After the World Series last year we expressed our concerns about the stress and length of the 2008 season on the pitching staff and how some of the pitchers might experience a step backwards in 2009. Specifically, we were worried about the number of innings the pitchers threw as compared to the previous year. It has been shown that young pitchers often struggle in a season following one in which they increase their workload by a significant amount.

Here is the original table…

The two pitchers we were most concerned about were Matt Garza and Grant Balfour, both of whom increased their innings pitched by more than 20% over the previous season. We were also concerned about James Shields to a lesser extent as his increase was 11.6%.

Let’s take a look at how each of these three pitchers 2009 stat lines compare to 2008…

On the surface it looks like only Balfour has taken a significant step back this season. Then again, at age 31, The Mad Australian is not that young. Are his struggles this season due to the immense workload of 2007? We can’t rule it out.

As for Garza and Shields, both have comparable numbers to last year. Several indicators are down slightly. The only numbers that really stick out are their tRA’s which are both up about half a run, and Shields’ strikeout-to-walk ratio which is down 30% (although 2.8 is still good).

But if Garza and Shields are suffering from tired arms, then why are they both averaging more innings per start in 2009?

Last season Shields and Garza combined to throw 6 complete games and 4 shutouts. This season, those numbers are zero and zero.

We haven’t seen the 2-hitters. We haven’t seen the 1-hit shutouts. The numbers look the same and their average innings per start are up. So maybe both starters have been more consistent this season, but neither pitcher has been as dominant.

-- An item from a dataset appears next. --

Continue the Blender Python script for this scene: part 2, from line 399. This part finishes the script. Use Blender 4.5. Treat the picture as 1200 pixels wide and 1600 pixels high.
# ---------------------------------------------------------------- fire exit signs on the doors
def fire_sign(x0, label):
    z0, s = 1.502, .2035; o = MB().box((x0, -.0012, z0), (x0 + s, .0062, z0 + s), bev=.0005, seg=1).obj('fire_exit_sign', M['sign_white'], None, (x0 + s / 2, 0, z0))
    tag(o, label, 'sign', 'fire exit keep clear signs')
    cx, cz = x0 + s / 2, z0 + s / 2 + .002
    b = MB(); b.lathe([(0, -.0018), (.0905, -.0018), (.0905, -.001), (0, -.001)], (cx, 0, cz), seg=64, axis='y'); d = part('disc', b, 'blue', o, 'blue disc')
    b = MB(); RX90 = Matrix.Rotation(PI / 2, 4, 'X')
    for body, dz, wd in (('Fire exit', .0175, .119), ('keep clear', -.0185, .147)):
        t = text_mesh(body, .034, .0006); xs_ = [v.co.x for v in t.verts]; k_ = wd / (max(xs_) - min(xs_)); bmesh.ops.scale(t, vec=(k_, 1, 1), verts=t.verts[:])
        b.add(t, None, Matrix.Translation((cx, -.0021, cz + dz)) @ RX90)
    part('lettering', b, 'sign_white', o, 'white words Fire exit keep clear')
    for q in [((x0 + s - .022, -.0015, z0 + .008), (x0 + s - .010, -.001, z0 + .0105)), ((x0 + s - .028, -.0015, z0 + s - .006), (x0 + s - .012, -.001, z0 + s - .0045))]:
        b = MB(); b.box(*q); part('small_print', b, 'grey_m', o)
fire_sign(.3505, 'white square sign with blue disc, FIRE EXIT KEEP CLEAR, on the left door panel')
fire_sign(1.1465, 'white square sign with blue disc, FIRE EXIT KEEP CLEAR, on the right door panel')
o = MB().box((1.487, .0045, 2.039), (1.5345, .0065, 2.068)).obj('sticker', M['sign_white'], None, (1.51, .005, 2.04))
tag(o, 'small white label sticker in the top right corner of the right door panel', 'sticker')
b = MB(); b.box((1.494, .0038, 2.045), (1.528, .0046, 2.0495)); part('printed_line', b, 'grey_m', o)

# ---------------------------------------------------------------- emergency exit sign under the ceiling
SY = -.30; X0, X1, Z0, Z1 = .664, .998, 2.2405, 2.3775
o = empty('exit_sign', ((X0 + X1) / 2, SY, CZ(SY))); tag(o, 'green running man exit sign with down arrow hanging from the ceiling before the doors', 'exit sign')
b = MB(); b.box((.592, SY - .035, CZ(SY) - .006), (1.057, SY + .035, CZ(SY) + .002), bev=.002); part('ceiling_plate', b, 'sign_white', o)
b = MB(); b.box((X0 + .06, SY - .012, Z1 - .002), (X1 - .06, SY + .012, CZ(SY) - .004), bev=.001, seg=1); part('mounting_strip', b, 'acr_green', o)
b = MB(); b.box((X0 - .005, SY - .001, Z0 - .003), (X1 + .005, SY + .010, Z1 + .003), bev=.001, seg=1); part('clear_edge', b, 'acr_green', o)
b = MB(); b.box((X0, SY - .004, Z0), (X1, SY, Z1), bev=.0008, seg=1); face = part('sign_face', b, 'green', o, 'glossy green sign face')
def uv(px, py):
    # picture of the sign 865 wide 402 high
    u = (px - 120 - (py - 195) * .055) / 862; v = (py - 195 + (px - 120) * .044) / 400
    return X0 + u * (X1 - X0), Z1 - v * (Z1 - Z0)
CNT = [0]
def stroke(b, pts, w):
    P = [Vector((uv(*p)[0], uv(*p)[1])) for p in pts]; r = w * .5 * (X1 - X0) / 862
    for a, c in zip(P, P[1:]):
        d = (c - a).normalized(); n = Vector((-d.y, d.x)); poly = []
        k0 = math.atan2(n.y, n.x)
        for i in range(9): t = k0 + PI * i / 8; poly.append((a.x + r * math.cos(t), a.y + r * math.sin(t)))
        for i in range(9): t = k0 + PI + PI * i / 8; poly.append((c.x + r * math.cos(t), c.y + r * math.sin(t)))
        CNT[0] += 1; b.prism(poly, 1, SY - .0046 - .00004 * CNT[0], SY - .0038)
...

If this season featured a few of those shutdown performances by Shields and Garza, would the Rays be a stronger contender for the playoffs? Absolutely. Can we blame the postseason run in 2008 for the lack of dominance this year? Quite possibly.

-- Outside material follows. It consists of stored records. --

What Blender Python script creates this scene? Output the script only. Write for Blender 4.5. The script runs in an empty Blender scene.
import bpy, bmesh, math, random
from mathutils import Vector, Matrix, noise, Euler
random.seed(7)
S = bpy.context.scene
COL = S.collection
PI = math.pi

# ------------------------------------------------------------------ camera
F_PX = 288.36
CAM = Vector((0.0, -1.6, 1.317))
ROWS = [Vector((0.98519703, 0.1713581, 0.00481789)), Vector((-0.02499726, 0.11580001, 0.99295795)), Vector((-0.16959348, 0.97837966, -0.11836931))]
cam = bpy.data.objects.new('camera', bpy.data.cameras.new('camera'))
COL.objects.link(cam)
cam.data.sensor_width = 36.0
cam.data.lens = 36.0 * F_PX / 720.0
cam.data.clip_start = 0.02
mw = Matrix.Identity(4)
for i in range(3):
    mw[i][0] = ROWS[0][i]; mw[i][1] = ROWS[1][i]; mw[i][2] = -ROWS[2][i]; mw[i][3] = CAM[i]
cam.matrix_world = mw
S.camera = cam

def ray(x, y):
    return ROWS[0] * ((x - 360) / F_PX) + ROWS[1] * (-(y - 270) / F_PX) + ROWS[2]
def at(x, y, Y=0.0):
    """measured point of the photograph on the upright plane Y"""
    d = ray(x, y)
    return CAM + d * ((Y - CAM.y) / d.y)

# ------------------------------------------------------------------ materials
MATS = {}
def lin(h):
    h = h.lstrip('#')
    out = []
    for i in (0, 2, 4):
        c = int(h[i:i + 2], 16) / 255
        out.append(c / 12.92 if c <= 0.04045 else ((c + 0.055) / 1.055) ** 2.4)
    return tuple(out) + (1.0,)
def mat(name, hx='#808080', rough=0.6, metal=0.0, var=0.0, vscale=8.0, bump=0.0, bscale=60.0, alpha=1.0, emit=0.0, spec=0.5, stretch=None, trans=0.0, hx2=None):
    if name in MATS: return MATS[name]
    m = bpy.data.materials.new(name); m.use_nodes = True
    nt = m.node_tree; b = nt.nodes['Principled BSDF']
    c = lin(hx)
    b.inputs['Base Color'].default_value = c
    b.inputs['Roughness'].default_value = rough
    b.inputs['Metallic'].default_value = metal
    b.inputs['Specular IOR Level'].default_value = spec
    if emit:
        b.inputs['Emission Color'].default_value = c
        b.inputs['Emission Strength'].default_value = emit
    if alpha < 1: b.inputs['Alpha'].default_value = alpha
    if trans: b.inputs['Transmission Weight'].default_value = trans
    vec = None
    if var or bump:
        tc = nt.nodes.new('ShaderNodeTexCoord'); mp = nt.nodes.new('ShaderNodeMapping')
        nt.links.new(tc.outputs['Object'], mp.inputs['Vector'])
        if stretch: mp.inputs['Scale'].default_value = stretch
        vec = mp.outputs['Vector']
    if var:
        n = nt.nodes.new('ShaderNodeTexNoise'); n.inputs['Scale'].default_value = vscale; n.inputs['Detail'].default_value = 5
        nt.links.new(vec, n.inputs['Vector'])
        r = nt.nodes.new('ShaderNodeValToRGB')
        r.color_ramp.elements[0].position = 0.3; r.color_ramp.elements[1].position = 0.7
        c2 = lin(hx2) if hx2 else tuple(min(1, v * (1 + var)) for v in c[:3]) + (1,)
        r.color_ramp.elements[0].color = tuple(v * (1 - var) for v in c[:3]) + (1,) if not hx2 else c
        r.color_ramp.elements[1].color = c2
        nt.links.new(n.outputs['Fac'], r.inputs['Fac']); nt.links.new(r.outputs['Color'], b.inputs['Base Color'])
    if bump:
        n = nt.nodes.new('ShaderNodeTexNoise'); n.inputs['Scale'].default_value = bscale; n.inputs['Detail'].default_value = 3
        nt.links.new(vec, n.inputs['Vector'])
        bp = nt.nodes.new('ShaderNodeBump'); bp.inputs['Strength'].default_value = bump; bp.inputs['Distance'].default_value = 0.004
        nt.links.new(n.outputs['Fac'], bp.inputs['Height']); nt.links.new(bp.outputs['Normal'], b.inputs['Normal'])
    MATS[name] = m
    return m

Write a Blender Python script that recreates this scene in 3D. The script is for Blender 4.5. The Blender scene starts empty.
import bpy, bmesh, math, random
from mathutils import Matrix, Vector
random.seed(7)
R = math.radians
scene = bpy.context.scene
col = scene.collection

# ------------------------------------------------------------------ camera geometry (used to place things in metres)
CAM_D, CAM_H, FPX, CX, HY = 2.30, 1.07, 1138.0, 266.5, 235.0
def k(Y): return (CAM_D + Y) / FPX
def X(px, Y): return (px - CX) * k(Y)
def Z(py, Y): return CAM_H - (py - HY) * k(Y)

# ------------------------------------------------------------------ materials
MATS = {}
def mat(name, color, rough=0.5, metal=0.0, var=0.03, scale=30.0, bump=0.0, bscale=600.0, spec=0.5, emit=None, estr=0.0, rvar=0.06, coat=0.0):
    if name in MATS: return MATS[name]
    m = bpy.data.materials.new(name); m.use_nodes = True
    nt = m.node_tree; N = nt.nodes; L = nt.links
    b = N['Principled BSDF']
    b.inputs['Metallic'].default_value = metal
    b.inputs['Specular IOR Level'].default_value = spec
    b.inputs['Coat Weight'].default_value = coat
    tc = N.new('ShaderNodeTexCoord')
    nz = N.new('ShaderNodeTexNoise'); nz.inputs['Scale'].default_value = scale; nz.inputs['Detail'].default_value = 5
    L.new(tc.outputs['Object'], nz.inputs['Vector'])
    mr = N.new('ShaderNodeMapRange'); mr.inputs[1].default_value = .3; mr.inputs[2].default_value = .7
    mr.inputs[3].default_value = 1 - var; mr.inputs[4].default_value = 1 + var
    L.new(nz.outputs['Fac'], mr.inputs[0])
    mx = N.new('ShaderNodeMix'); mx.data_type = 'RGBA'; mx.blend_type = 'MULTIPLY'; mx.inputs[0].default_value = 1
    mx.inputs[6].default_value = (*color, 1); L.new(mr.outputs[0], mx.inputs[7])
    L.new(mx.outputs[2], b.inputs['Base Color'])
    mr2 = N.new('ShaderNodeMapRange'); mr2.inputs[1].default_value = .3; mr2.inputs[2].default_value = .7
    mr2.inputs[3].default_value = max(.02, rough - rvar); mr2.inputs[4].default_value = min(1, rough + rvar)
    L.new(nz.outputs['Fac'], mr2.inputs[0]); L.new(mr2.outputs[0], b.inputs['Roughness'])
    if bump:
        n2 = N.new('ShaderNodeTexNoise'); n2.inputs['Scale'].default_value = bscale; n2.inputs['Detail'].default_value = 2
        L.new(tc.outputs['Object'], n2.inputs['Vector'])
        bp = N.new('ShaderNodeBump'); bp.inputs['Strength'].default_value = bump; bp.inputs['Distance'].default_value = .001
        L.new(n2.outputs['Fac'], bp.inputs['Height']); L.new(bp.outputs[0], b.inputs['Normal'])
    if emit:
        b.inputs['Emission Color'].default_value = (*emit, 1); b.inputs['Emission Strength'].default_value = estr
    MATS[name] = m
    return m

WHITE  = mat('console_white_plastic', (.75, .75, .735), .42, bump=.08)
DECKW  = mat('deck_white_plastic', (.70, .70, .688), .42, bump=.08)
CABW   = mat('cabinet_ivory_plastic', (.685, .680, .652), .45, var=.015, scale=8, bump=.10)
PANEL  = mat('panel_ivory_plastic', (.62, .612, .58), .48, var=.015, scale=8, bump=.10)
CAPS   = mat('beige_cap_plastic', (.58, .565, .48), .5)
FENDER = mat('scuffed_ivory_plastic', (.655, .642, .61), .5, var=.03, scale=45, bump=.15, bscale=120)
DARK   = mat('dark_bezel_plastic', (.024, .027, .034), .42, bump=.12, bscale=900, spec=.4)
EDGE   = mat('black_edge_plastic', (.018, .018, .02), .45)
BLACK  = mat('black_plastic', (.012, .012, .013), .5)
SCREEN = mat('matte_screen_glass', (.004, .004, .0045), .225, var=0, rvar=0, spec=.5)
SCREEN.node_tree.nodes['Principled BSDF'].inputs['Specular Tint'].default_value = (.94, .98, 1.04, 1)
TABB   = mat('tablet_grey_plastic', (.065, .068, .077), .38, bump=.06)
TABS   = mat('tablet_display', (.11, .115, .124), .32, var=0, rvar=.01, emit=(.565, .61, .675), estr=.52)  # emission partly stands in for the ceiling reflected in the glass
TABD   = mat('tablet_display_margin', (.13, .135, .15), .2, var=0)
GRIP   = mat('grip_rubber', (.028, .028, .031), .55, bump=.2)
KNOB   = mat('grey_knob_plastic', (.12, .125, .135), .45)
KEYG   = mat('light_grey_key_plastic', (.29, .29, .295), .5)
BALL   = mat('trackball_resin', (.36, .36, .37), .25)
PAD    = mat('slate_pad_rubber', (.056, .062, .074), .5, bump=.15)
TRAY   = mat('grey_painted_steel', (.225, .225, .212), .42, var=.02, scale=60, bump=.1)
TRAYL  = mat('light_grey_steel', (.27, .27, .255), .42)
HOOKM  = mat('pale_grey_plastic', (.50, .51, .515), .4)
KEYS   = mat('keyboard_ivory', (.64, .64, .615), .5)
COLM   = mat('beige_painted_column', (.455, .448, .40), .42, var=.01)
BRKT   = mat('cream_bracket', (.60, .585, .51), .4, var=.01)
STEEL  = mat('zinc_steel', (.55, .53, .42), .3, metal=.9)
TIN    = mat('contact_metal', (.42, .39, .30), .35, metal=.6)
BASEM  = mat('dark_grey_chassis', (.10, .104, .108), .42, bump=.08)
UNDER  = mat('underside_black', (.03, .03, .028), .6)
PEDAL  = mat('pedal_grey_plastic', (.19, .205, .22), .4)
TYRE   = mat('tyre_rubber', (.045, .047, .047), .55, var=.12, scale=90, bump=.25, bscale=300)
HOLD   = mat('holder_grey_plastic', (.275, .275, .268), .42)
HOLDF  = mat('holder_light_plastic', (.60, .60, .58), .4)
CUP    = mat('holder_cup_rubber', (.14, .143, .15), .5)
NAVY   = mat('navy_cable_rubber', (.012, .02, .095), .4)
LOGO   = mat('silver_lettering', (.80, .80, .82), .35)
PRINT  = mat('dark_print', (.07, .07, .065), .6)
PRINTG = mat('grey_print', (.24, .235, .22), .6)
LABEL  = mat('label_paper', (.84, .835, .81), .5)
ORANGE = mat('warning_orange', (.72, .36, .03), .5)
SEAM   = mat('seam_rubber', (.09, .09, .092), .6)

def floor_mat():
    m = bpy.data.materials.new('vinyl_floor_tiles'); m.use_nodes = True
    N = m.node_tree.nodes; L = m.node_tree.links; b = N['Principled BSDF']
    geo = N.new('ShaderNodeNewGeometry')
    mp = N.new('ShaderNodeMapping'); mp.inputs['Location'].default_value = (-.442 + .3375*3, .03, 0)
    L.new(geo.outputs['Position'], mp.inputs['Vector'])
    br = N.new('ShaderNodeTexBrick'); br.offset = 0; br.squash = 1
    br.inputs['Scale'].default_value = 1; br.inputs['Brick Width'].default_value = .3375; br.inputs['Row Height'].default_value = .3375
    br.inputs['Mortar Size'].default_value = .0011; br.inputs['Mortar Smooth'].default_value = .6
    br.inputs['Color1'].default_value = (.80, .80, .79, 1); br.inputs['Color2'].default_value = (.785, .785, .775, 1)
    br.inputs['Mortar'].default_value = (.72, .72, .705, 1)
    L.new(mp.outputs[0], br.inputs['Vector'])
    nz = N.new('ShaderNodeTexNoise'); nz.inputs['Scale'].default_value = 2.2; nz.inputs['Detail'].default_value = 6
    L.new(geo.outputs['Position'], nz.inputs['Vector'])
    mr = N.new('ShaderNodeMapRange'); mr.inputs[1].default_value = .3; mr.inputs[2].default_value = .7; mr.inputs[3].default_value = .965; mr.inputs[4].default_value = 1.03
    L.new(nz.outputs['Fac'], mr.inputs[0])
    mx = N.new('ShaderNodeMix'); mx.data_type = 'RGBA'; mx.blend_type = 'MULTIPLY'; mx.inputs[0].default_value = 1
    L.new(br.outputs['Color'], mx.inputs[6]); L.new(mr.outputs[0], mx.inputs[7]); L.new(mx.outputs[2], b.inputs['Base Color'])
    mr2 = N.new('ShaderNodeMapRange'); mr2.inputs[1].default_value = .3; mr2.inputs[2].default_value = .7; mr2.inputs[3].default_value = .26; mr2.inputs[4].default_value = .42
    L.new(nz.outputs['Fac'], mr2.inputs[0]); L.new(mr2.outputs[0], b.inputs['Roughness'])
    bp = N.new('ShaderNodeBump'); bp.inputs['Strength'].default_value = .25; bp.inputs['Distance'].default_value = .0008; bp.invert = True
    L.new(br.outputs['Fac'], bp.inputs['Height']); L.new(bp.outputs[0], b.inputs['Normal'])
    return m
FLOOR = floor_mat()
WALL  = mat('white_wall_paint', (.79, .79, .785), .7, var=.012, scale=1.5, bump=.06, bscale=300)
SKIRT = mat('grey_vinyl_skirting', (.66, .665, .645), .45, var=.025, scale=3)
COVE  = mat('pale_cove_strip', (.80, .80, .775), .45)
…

The good news is, there is nothing to indicate that either pitcher can’t rebound to their dominating ways in 2010. Of course, in the meantime, we have to continue to watch the 2009 versions underachieve.



  1. bobrittner says:

    As I recall, you were most concerned about Garza at the time. I think that was warranted and may be validated by his performance this year which has been pretty good but not the step forward we had hoped for.

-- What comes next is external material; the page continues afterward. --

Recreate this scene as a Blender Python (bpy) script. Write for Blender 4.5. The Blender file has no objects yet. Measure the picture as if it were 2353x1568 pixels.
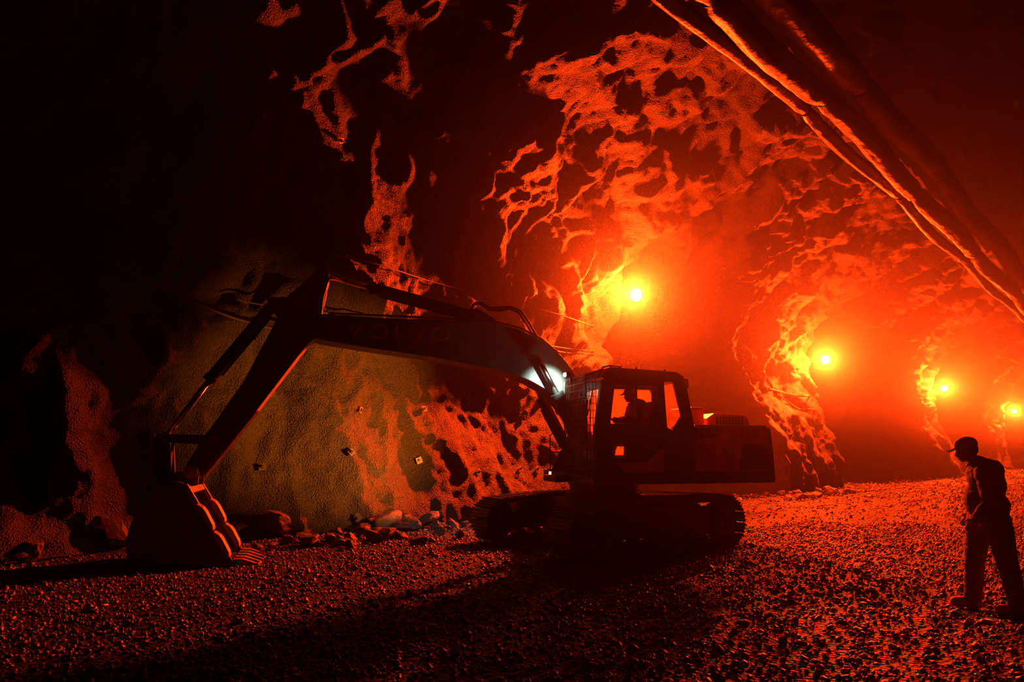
import bpy, bmesh, math, random
import numpy as np
from mathutils import Vector, Matrix
from mathutils.bvhtree import BVHTree

random.seed(7)
SC = bpy.context.scene
COL = SC.collection
S2 = math.sqrt(.5)

# ------------------------------------------------------------------ camera
F_PX, CAM_H = 1569.0, 1.6
PITCH = math.atan((1040 - 784) / F_PX)
cam = bpy.data.cameras.new('camera')
cam.sensor_width = 36.0
cam.lens = F_PX * 36.0 / 2353.0
cam.clip_end = 400
cam_o = bpy.data.objects.new('camera', cam)
COL.objects.link(cam_o)
cam_o.location = (0, 0, CAM_H)
cam_o.rotation_euler = (math.pi / 2 + PITCH, 0, 0)
SC.camera = cam_o

# ------------------------------------------------------------------ world, exposure
wd = bpy.data.worlds.new('world')
SC.world = wd
wd.use_nodes = True
wd.node_tree.nodes['Background'].inputs[0].default_value = (.5, .55, .5, 1)
wd.node_tree.nodes['Background'].inputs[1].default_value = .0004
SC.view_settings.view_transform = 'Standard'
SC.view_settings.look = 'None'
SC.view_settings.gamma = 1
SC.view_settings.exposure = 0.0
SC.view_settings.use_curve_mapping = False
SC.cycles.use_denoising = True
SC.cycles.adaptive_threshold = .02
SC.cycles.max_bounces = 5
SC.cycles.diffuse_bounces = 2
SC.cycles.glossy_bounces = 2
SC.cycles.transparent_max_bounces = 12
SC.cycles.volume_bounces = 0
SC.cycles.volume_step_rate = .6
SC.cycles.volume_max_steps = 128
SC.cycles.sample_clamp_indirect = 4
LAMP_COL = (1.0, .043, .003)
LAMP_W = (22000, 20000, 20000, 20000)
HAZE_THIN, HAZE_THICK = .0006, .0062

def uvw(u, v, z):
    return Vector(((u - v) * S2, (u + v) * S2, z))

def view_ray(px, py):
    a, b = (px - 1176.5) / F_PX, (784 - py) / F_PX
    c, s = math.cos(PITCH), math.sin(PITCH)
    return Vector((a, c - b * s, s + b * c))

EYE = Vector((0, 0, CAM_H))

# ------------------------------------------------------------------ noise
_rng = np.random.default_rng(3)
_perm = np.tile(_rng.permutation(256), 3)
_grad = _rng.normal(size=(256, 3))
_grad /= np.linalg.norm(_grad, axis=1)[:, None]

def noise(p):
    p = np.asarray(p, float)
    i = np.floor(p).astype(int)
    f = p - i
    w = f * f * f * (f * (f * 6 - 15) + 10)
    i &= 255
    out = 0
    for dx in (0, 1):
        for dy in (0, 1):
            for dz in (0, 1):
                g = _grad[_perm[_perm[_perm[i[:, 0] + dx] + i[:, 1] + dy] + i[:, 2] + dz]]
                d = (g * (f - (dx, dy, dz))).sum(1)
                ww = (w[:, 0] if dx else 1 - w[:, 0]) * (w[:, 1] if dy else 1 - w[:, 1]) * (w[:, 2] if dz else 1 - w[:, 2])
                out = out + d * ww
    return out * 1.6

def sstep(a, b, x):
    t = np.clip((x - a) / (b - a), 0, 1)
    return t * t * (3 - 2 * t)

# ------------------------------------------------------------------ materials
def mat(name, col, rough=.5, metal=0, spec=.5, bump=None, mottle=None, coat=0):
    m = bpy.data.materials.new(name)
    m.use_nodes = True
    nt = m.node_tree
    b = nt.nodes['Principled BSDF']
    b.inputs['Base Color'].default_value = (*col, 1)
    b.inputs['Roughness'].default_value = rough
    b.inputs['Metallic'].default_value = metal
    b.inputs['Specular IOR Level'].default_value = spec
    b.inputs['Coat Weight'].default_value = coat
    tc = nt.nodes.new('ShaderNodeTexCoord')
    if mottle:
        sc, amt = mottle
        n = nt.nodes.new('ShaderNodeTexNoise')
        n.inputs['Scale'].default_value = sc
        n.inputs['Detail'].default_value = 6
        nt.links.new(tc.outputs['Object'], n.inputs['Vector'])
        r = nt.nodes.new('ShaderNodeValToRGB')
        r.color_ramp.elements[0].position = .35
        r.color_ramp.elements[1].position = .7
        r.color_ramp.elements[0].color = (*[c * (1 - amt) for c in col], 1)
        r.color_ramp.elements[1].color = (*[min(1, c * (1 + amt)) for c in col], 1)
        nt.links.new(n.outputs['Fac'], r.inputs['Fac'])
        nt.links.new(r.outputs['Color'], b.inputs['Base Color'])
    if bump:
        prev = None
        for kind, sc, st, dist in bump:
            if kind == 'v':
                t = nt.nodes.new('ShaderNodeTexVoronoi')
            else:
                t = nt.nodes.new('ShaderNodeTexNoise')
                t.inputs['Detail'].default_value = 5
                t.inputs['Roughness'].default_value = .65
            t.inputs['Scale'].default_value = sc
            nt.links.new(tc.outputs['Object'], t.inputs['Vector'])
            bp = nt.nodes.new('ShaderNodeBump')
            bp.inputs['Strength'].default_value = st
            bp.inputs['Distance'].default_value = dist
            nt.links.new(t.outputs['Distance' if kind == 'v' else 'Fac'], bp.inputs['Height'])
            if prev:
                nt.links.new(prev.outputs[0], bp.inputs['Normal'])
            prev = bp
        nt.links.new(prev.outputs[0], b.inputs['Normal'])
    return m

def emit(name, col, strength):
    m = bpy.data.materials.new(name)
    m.use_nodes = True
    b = m.node_tree.nodes['Principled BSDF']
    b.inputs['Base Color'].default_value = (0.02, .02, .02, 1)
    b.inputs['Emission Color'].default_value = (*col, 1)
    b.inputs['Emission Strength'].default_value = strength
    m.cycles.emission_sampling = 'NONE'
    return m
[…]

    On the other hand, I think most of the research has moved beyond pitch counts per se and even PAPs. Many factors are being considered, and not just the individual factors but the way they interact with each other.

    For example, age is an important consideration. Shields should be past the point when the added burden he shouldered ought to have much effect. (On the other hand, Jackson is still in the so-called "injury nexus" age group and seems to have thrived.)

    Another factor considered important is stress, not in the sense you define but as a matter of circumstances. The issue is whether the pitcher is throwing more pitches while trying to protect a 1 run lead or when ahead by 6 runs, for example. In the latter case, it is likely that the extra pitches are far less significant.

    Maddon seems particularly aware of that factor having mentioned that he left a pitcher in a bit longer because he was cruising, while sometimes pulling one early because he was laboring despite his apparent success. That also means watching mechanics very carefully as pitchers tend to alter them when feeling the need to get something extra on the ball to keep a game close.

    It is one of many reasons that fans often jump to conclusions about pitching changes without any real knowledge of the reasoning. They may see a pitcher holding a team to 0 runs through 5 and only having thrown 85 pitches and think the manager is nuts for replacing him. They are not seeing the changes in mechanics or recognizing the extra pressure that pitcher is experiencing which may lead to injury.

    In any case, as you say the performances this year may be due to the jump in innings last, but that conclusion can only be tentative. What we have not seen so far is serious injury which is a good sign at their age.